Now, from all public appearances, Bricklin seems to have experienced another embarrassing flop -- the termination of his two-year campaign to bring affordable, high-mileage cars into the United States from Chery Automobile of Wuhu City in China's Anhui province.

Chery, instead, has chosen to enter the U.S. market by supplying small cars to DaimlerChysler's Chrysler Group, which desperately needs economical, fuel-efficient automobiles to help stem the loss of buyers to Asian rivals in an era of rising fuel prices.
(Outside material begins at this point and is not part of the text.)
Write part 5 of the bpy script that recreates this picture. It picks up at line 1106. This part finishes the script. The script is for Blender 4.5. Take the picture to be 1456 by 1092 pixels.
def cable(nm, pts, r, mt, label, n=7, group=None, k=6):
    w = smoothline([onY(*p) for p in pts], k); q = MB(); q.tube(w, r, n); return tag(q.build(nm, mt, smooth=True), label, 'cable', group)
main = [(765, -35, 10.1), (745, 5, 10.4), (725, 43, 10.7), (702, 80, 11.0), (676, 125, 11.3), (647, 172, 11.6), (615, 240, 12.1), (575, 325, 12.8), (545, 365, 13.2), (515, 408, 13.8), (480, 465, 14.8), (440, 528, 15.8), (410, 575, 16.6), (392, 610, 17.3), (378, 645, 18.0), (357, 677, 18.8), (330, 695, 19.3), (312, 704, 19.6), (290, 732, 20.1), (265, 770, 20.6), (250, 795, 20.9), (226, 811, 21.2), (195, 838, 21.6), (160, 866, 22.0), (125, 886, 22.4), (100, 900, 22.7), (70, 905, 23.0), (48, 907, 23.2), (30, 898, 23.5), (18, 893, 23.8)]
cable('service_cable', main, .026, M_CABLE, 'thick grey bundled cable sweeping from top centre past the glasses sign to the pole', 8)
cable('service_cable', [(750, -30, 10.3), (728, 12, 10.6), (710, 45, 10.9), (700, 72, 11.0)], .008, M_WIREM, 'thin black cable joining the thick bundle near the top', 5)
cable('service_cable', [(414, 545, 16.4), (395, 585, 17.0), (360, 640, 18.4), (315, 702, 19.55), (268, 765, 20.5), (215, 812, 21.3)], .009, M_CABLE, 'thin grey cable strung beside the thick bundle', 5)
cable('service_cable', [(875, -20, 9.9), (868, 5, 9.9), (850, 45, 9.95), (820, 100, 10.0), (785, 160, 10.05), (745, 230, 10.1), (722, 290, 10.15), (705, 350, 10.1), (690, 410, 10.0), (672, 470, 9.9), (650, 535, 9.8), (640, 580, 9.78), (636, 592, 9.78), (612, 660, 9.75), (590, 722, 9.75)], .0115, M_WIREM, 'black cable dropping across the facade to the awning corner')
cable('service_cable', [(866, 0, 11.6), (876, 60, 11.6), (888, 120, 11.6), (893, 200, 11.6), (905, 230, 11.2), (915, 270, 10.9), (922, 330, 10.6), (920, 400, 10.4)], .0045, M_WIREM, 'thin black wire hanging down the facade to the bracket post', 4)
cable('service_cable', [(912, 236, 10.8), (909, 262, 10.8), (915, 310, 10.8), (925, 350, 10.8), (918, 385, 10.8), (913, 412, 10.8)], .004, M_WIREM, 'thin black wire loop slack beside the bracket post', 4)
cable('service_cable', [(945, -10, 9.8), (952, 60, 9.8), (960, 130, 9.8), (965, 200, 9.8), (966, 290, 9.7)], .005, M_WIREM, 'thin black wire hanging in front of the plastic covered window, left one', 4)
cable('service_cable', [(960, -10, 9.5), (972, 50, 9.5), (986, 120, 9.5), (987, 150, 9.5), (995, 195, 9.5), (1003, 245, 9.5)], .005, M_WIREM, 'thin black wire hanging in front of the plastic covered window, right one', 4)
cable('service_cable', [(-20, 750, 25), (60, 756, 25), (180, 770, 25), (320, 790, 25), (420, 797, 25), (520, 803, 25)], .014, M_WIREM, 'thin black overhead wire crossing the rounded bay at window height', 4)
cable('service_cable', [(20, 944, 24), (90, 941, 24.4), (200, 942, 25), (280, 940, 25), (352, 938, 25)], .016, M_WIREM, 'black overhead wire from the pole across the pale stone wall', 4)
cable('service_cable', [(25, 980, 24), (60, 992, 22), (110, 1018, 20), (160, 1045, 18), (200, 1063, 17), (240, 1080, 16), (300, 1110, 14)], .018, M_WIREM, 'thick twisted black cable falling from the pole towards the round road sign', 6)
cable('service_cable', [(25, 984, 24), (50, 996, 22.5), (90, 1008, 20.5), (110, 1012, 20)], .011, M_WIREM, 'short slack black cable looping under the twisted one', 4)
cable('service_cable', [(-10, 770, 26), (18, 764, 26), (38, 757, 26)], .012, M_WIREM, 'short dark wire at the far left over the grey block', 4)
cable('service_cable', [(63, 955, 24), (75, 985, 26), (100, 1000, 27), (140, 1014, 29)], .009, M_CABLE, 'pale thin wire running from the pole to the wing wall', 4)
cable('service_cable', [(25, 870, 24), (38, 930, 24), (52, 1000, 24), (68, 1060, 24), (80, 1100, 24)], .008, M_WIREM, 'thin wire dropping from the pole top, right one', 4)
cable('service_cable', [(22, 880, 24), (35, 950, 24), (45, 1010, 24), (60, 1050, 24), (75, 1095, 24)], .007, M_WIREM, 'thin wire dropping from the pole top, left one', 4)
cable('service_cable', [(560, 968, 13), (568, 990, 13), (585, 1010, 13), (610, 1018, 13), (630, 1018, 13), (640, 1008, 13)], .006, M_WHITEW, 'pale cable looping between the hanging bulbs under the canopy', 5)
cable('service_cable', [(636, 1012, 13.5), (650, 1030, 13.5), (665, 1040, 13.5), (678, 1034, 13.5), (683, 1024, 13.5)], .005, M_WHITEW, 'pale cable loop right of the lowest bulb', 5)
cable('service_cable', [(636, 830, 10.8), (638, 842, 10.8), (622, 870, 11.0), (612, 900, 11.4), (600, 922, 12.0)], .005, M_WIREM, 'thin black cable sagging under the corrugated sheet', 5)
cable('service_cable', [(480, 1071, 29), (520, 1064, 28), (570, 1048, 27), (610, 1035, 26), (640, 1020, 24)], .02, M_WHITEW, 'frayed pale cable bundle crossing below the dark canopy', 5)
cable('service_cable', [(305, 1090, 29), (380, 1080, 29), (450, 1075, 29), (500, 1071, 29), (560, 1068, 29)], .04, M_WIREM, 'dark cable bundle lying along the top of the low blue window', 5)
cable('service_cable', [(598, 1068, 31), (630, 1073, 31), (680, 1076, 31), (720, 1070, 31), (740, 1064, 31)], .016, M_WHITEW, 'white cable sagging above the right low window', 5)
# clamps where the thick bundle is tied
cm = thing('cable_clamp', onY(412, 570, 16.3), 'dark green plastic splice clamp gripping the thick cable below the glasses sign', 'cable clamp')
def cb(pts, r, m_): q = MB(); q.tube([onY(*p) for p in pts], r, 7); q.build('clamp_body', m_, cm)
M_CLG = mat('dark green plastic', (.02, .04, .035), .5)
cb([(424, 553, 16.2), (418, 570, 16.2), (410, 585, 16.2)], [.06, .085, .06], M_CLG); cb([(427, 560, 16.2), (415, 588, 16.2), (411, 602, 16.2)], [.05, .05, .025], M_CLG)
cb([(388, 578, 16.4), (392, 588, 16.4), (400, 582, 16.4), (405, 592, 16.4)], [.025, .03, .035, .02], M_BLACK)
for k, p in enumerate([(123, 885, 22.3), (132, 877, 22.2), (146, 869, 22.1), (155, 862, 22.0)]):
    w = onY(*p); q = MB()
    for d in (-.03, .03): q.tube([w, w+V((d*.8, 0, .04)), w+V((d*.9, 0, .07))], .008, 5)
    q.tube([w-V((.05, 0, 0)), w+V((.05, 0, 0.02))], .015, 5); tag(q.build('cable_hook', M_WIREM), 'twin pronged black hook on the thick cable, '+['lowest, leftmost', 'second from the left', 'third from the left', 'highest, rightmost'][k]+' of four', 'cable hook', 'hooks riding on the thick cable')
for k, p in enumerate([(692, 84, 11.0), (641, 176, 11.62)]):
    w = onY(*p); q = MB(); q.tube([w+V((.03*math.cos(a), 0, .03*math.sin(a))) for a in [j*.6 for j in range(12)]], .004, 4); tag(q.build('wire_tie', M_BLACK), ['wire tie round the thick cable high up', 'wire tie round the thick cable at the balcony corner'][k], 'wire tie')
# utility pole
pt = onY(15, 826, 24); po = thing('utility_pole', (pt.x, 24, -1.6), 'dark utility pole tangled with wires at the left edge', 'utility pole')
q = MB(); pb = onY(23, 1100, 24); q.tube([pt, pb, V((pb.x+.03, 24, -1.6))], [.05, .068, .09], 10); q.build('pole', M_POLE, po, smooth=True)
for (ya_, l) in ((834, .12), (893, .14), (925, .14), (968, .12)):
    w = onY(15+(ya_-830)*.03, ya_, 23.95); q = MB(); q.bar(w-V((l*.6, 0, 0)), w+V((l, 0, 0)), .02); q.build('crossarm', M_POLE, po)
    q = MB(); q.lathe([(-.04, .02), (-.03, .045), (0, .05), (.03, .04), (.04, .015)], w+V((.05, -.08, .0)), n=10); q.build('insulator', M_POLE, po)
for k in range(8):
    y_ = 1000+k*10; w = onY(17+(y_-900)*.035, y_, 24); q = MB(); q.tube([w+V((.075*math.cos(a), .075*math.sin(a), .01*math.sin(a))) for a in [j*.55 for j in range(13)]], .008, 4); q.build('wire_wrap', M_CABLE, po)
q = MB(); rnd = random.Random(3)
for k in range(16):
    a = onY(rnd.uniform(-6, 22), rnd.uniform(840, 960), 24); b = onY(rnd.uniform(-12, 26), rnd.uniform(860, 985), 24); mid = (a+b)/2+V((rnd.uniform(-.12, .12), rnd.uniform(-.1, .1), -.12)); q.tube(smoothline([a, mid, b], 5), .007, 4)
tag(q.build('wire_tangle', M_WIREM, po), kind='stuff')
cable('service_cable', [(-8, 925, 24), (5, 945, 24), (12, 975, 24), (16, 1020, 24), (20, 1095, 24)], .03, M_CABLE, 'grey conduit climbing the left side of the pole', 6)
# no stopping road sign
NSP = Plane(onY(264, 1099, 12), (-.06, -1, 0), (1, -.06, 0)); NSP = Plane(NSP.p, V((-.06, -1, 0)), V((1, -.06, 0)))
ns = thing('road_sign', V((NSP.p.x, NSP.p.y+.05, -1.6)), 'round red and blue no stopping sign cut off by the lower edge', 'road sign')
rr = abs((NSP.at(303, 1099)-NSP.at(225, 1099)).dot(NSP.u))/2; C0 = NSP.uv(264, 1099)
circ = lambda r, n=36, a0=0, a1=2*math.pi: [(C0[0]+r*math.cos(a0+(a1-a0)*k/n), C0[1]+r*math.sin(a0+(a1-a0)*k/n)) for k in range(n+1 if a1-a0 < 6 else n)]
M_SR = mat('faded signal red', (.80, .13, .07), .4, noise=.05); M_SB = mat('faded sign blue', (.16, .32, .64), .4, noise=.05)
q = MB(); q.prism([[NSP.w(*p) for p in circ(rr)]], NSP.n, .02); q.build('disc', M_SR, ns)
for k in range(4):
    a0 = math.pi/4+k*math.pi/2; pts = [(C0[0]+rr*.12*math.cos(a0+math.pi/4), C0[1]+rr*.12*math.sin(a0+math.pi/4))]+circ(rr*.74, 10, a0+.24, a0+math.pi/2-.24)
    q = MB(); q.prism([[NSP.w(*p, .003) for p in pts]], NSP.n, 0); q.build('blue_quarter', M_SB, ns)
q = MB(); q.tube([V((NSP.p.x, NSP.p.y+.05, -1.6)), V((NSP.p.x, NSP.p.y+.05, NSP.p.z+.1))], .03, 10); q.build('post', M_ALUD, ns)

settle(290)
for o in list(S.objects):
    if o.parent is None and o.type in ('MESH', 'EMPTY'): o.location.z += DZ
Bricklin, clad in his trademark black clothing, said in an interview here at the North American International Auto Show that he is undaunted by Chery's decision.

"God bless them," he said of the decision by Chery's executives. "It's not the way they wanted to come into the United States. They would have preferred coming in under their own brand name. But it has to be good for Chrysler."

Bricklin's New York company has turned its attention to the seemingly impossible task of beating giants such as General Motors and Toyota in the race to market plug-in electric cars.

GM's Chevrolet Division on Sunday presented a prototype of a plug-in electric model, the Chevrolet Volt, to the international media in Detroit. GM's chief domestic rival, Ford, had a huge prototypical display of what it calls its "HySeries Drive" technology, which features a plug-in electric, hydrogen fuel cell that can power a car 25 miles at speeds of up to 85 miles per hour on a fully charged lithium-ion battery and then go another 200 miles on electric power generated by a small gasoline engine.

Ford and Toyota officials have been meeting in Japan on an unspecified project. There is speculation in the global auto industry that the two companies might be working on a deal for plug-in electric cars.

But GM and Ford officials say they are at least a decade away from coming up with affordable, reliable lithium batteries that would make plug-in electric cars feasible. Bricklin says he can do the job in half that time, or better.

"I don't have to worry about amortizing the value of transmissions and other components I'm using in traditional gasoline-powered cars," Bricklin said. "I don't have that kind of infrastructure. I can start fresh."